-------- Source material

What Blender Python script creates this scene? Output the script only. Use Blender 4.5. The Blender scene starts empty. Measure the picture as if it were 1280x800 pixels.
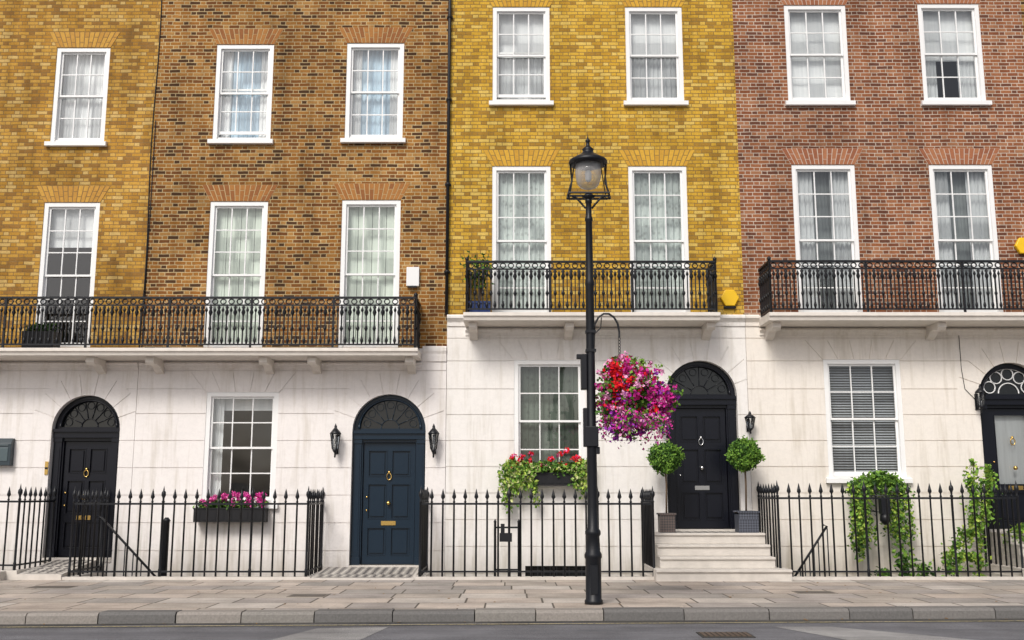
import bpy, math, random
from mathutils import Vector, Matrix
R = random.Random(7)
scene = bpy.context.scene
COL = scene.collection
pi = math.pi

# ---------------------------------------------------------------- materials
def newmat(name):
    m = bpy.data.materials.new(name); m.use_nodes = True
    nt = m.node_tree; b = nt.nodes['Principled BSDF']
    return m, nt, b

class NT:
    def __init__(s, nt): s.nt = nt
    def n(s, t, **kw):
        x = s.nt.nodes.new(t)
        for k, v in kw.items(): setattr(x, k, v)
        return x
    def l(s, a, b): s.nt.links.new(a, b)
    def m(s, op, a, b=None, c=None):
        x = s.n('ShaderNodeMath', operation=op)
        for i, v in enumerate((a, b, c)):
            if v is None: continue
            if isinstance(v, (int, float)): x.inputs[i].default_value = v
            else: s.l(v, x.inputs[i])
        return x.outputs[0]
    def mix(s, fac, a, b, bt='MIX'):
        x = s.n('ShaderNodeMix', data_type='RGBA', blend_type=bt)
        for sock, v in ((x.inputs[0], fac), (x.inputs[6], a), (x.inputs[7], b)):
            if isinstance(v, (int, float)): sock.default_value = v
            elif isinstance(v, tuple): sock.default_value = (v[0], v[1], v[2], 1)
            else: s.l(v, sock)
        return x.outputs[2]
    def noise(s, scale, detail=4, rough=.6, vec=None):
        x = s.n('ShaderNodeTexNoise')
        x.inputs['Scale'].default_value = scale; x.inputs['Detail'].default_value = min(detail, 3)
        x.inputs['Roughness'].default_value = rough
        if vec is not None: s.l(vec, x.inputs['Vector'])
        return x.outputs[0]
    def ramp(s, fac, stops, interp='LINEAR'):
        x = s.n('ShaderNodeValToRGB'); r = x.color_ramp; r.interpolation = interp
        while len(r.elements) < len(stops): r.elements.new(.5)
        for e, (p, c) in zip(r.elements, stops):
            e.position = p; e.color = (c[0], c[1], c[2], 1)
        s.l(fac, x.inputs[0]); return x.outputs[0]
    def pos(s): return s.n('ShaderNodeNewGeometry').outputs['Position']
    def bump(s, h, strength, dist, b):
        x = s.n('ShaderNodeBump'); x.inputs['Strength'].default_value = strength
        x.inputs['Distance'].default_value = dist
        s.l(h, x.inputs['Height']); s.l(x.outputs[0], b.inputs['Normal'])

def g(v): return (v, v, v)

def simple(name, col, rough=.5, metal=0, nscale=0, namt=.2, spec=.5, bump=0):
    m, nt, b = newmat(name); N = NT(nt)
    b.inputs['Roughness'].default_value = rough; b.inputs['Metallic'].default_value = metal
    b.inputs['Specular IOR Level'].default_value = spec
    if nscale:
        nz = N.noise(nscale, 3, .6, N.pos())
        c = N.mix(nz, tuple(x*(1-namt) for x in col), tuple(min(1, x*(1+namt)) for x in col))
        N.l(c, b.inputs['Base Color'])
        if bump: N.bump(nz, bump, .01, b)
    else:
        b.inputs['Base Color'].default_value = (*col, 1)
    return m

def brickmat(name, pal, mortar, stain=(.45, .9), cell=.335, course=.075, mw=.0055):
    m, nt, b = newmat(name); N = NT(nt)
    p = N.pos(); sp = N.n('ShaderNodeSeparateXYZ'); N.l(p, sp.inputs[0])
    wob = N.noise(2.2, 2, .5, p); wob2 = N.noise(9, 1, .5, p)
    cx = N.m('ADD', N.m('ADD', sp.outputs[0], sp.outputs[1]), N.m('MULTIPLY', wob2, .012))
    z = N.m('ADD', sp.outputs[2], N.m('ADD', N.m('MULTIPLY', wob, .03), N.m('MULTIPLY', wob2, .008)))
    zr = N.m('DIVIDE', z, course); row = N.m('FLOOR', zr); fz = N.m('FRACT', zr)
    off = N.m('FRACT', N.m('MULTIPLY', row, .5))
    wn0 = N.n('ShaderNodeTexWhiteNoise', noise_dimensions='1D'); N.l(row, wn0.inputs['W'])
    off = N.m('ADD', off, N.m('MULTIPLY', wn0.outputs[0], .09))
    t = N.m('ADD', N.m('DIVIDE', cx, cell), off)
    idn = N.m('FLOOR', t); f = N.m('FRACT', t)
    hdr = N.m('GREATER_THAN', f, .667)
    d = N.m('MINIMUM', N.m('MINIMUM', f, N.m('SUBTRACT', 1, f)), N.m('ABSOLUTE', N.m('SUBTRACT', f, .667)))
    d = N.m('MULTIPLY', d, cell)
    dz = N.m('MULTIPLY', N.m('MINIMUM', fz, N.m('SUBTRACT', 1, fz)), course)
    dm = N.m('MINIMUM', d, dz)
    gr = N.noise(50, 2, .7, p)
    dm = N.m('ADD', dm, N.m('MULTIPLY', N.m('SUBTRACT', gr, .5), .006))
    mr = N.n('ShaderNodeMapRange'); mr.inputs[1].default_value = mw-.0012; mr.inputs[2].default_value = mw+.0018
    N.l(dm, mr.inputs[0]); mask = mr.outputs[0]     # 1 = brick
    cmb = N.n('ShaderNodeCombineXYZ')
    N.l(N.m('ADD', N.m('MULTIPLY', idn, 2), hdr), cmb.inputs[0]); N.l(row, cmb.inputs[1])
    wn = N.n('ShaderNodeTexWhiteNoise', noise_dimensions='3D'); N.l(cmb.outputs[0], wn.inputs['Vector'])
    n = len(pal)
    col = N.ramp(wn.outputs['Value'], [(i/n, c) for i, c in enumerate(pal)], 'CONSTANT')
    col = N.mix(1, col, N.ramp(gr, [(.25, g(.68)), (.75, g(1.22))]), 'MULTIPLY')
    mcol = N.mix(wob, tuple(x*.7 for x in mortar), tuple(min(1, x*1.2) for x in mortar))
    col = N.mix(mask, mcol, col)
    big = N.noise(.55, 3, .62, p)
    col = N.mix(1, col, N.ramp(big, [(.3, g(stain[0])), (.62, g(stain[1]+.1))]), 'MULTIPLY')
    mp = N.n('ShaderNodeMapping'); mp.inputs['Scale'].default_value = (2.2, 2.2, .25); N.l(p, mp.inputs[0])
    st = N.noise(1.3, 3, .65, mp.outputs[0])
    col = N.mix(1, col, N.ramp(st, [(.33, (.74,.73,.72)), (.55, g(1.0))]), 'MULTIPLY')
    N.l(col, b.inputs['Base Color']); b.inputs['Roughness'].default_value = .9
    b.inputs['Specular IOR Level'].default_value = .15
    N.bump(mask, .6, .008, b)
    return m

BR_A = brickmat('brick_yellow_stock', [(.56,.31,.058),(.49,.26,.045),(.61,.37,.09),(.44,.225,.04),(.58,.33,.07),(.32,.165,.042),(.64,.43,.15)], (.27,.165,.065), (.72,.98), mw=.0064)
BR_B = brickmat('brick_brown_stock', [(.31,.130,.031),(.235,.094,.026),(.38,.178,.047),(.18,.072,.024),(.34,.150,.035),(.085,.043,.021),(.42,.22,.070)], (.54,.41,.22), (.64,.96), mw=.0074)
BR_C = brickmat('brick_golden_stock', [(.64,.38,.046),(.57,.33,.038),(.69,.44,.078),(.51,.285,.034),(.66,.40,.055),(.38,.21,.035),(.71,.49,.12)], (.27,.175,.06), (.80,.99), mw=.0064)
BR_D = brickmat('brick_red_brown', [(.29,.108,.050),(.24,.085,.040),(.33,.132,.062),(.195,.072,.038),(.31,.118,.053),(.145,.06,.038),(.36,.165,.085)], (.56,.46,.37), (.76,.98), mw=.0070)

def stuccomat(name, c):
    m, nt, b = newmat(name); N = NT(nt); p = N.pos()
    nz = N.noise(.9, 6, .6, p); f = N.noise(14, 5, .7, p)
    mp = N.n('ShaderNodeMapping'); mp.inputs['Scale'].default_value = (3.5, 3.5, .35); N.l(p, mp.inputs[0])
    st = N.noise(1.6, 6, .7, mp.outputs[0])
    col = N.mix(nz, tuple(x*.92 for x in c), tuple(min(.88, x*1.04) for x in c))
    col = N.mix(1, col, N.ramp(st, [(.3, (.84, .825, .79)), (.5, g(1))]), 'MULTIPLY')
    col = N.mix(1, col, N.ramp(f, [(.3, g(.94)), (.6, g(1))]), 'MULTIPLY')
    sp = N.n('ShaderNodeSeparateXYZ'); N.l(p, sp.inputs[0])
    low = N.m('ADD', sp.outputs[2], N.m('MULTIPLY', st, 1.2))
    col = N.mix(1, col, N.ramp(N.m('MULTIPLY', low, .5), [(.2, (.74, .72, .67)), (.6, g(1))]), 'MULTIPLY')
    N.l(col, b.inputs['Base Color']); b.inputs['Roughness'].default_value = .7
    N.bump(f, .15, .01, b)
    return m
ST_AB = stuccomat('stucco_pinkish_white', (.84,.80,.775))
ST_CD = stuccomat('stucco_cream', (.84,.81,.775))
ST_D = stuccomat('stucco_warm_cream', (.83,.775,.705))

PAINT = simple('white_paint', (.84,.84,.83), .4, 0, 6, .04)
IRON = simple('black_iron_paint', (.008,.009,.012), .42, spec=.35)
IRON2 = simple('black_iron_dusty', (.014,.015,.018), .5, spec=.3)
STONE = simple('step_stone', (.58,.54,.49), .75, 0, 5, .22, bump=.2)
SLABST = simple('balcony_slab_stone', (.72,.67,.61), .8, 0, 6, .16, bump=.2)
DOORK = simple('door_black_gloss', (.006,.007,.012), .28, spec=.32)
DOORN = simple('door_navy_gloss', (.006,.018,.034), .28, spec=.35)
BRASS = simple('brass', (.75,.50,.16), .25, 1)
CHROME = simple('chrome', (.7,.7,.7), .2, 1)
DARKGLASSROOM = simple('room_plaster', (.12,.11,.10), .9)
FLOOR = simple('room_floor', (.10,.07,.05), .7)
YELLOWPL = simple('yellow_plastic', (.85,.52,.01), .4)
WHITEPL = simple('white_plastic', (.80,.80,.79), .4)
POTBLUE = simple('blue_glaze', (.02,.05,.20), .25)
POTBLK = simple('black_planter', (.012,.012,.014), .5, spec=.3)
SOIL = simple('soil', (.04,.025,.015), 1)
BARK = simple('bark', (.12,.08,.05), .9, 0, 30, .3)
ROOF = simple('roof_slate', (.08,.085,.10), .8, 0, 3, .2)
FANGL = simple('fanlight_dark_glass', (.012,.014,.016), .06, spec=.5)

def glassmat():
    m = bpy.data.materials.new('window_glass'); m.use_nodes = True
    nt = m.node_tree; nt.nodes.clear(); N = NT(nt)
    o = N.n('ShaderNodeOutputMaterial'); mx = N.n('ShaderNodeMixShader')
    tr = N.n('ShaderNodeBsdfTransparent'); tr.inputs[0].default_value = (.96,.975,.97,1)
    gl = N.n('ShaderNodeBsdfGlossy'); gl.inputs['Roughness'].default_value = .02
    lw = N.n('ShaderNodeLayerWeight'); lw.inputs[0].default_value = .25
    fac = N.m('ADD', N.m('MULTIPLY', lw.outputs['Fresnel'], .9), .08)
    nz = N.noise(1.7, 1, .5, N.pos())
    bp = N.n('ShaderNodeBump'); bp.inputs['Strength'].default_value = .15; bp.inputs['Distance'].default_value = .03
    N.l(nz, bp.inputs['Height']); N.l(bp.outputs[0], gl.inputs['Normal'])
    N.l(fac, mx.inputs[0]); N.l(tr.outputs[0], mx.inputs[1]); N.l(gl.outputs[0], mx.inputs[2])
    N.l(mx.outputs[0], o.inputs[0]); return m
GLASS = glassmat()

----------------

### Goal of the exercise
Up to and including the line containing "return m, nt, b", repeat every line from the start of the data, but none of the pictures.

### Response
What Blender Python script creates this scene? Output the script only. Use Blender 4.5. The Blender scene starts empty. Measure the picture as if it were 1280x800 pixels.
import bpy, math, random
from mathutils import Vector, Matrix
R = random.Random(7)
scene = bpy.context.scene
COL = scene.collection
pi = math.pi

# ---------------------------------------------------------------- materials
def newmat(name):
    m = bpy.data.materials.new(name); m.use_nodes = True
    nt = m.node_tree; b = nt.nodes['Principled BSDF']
    return m, nt, b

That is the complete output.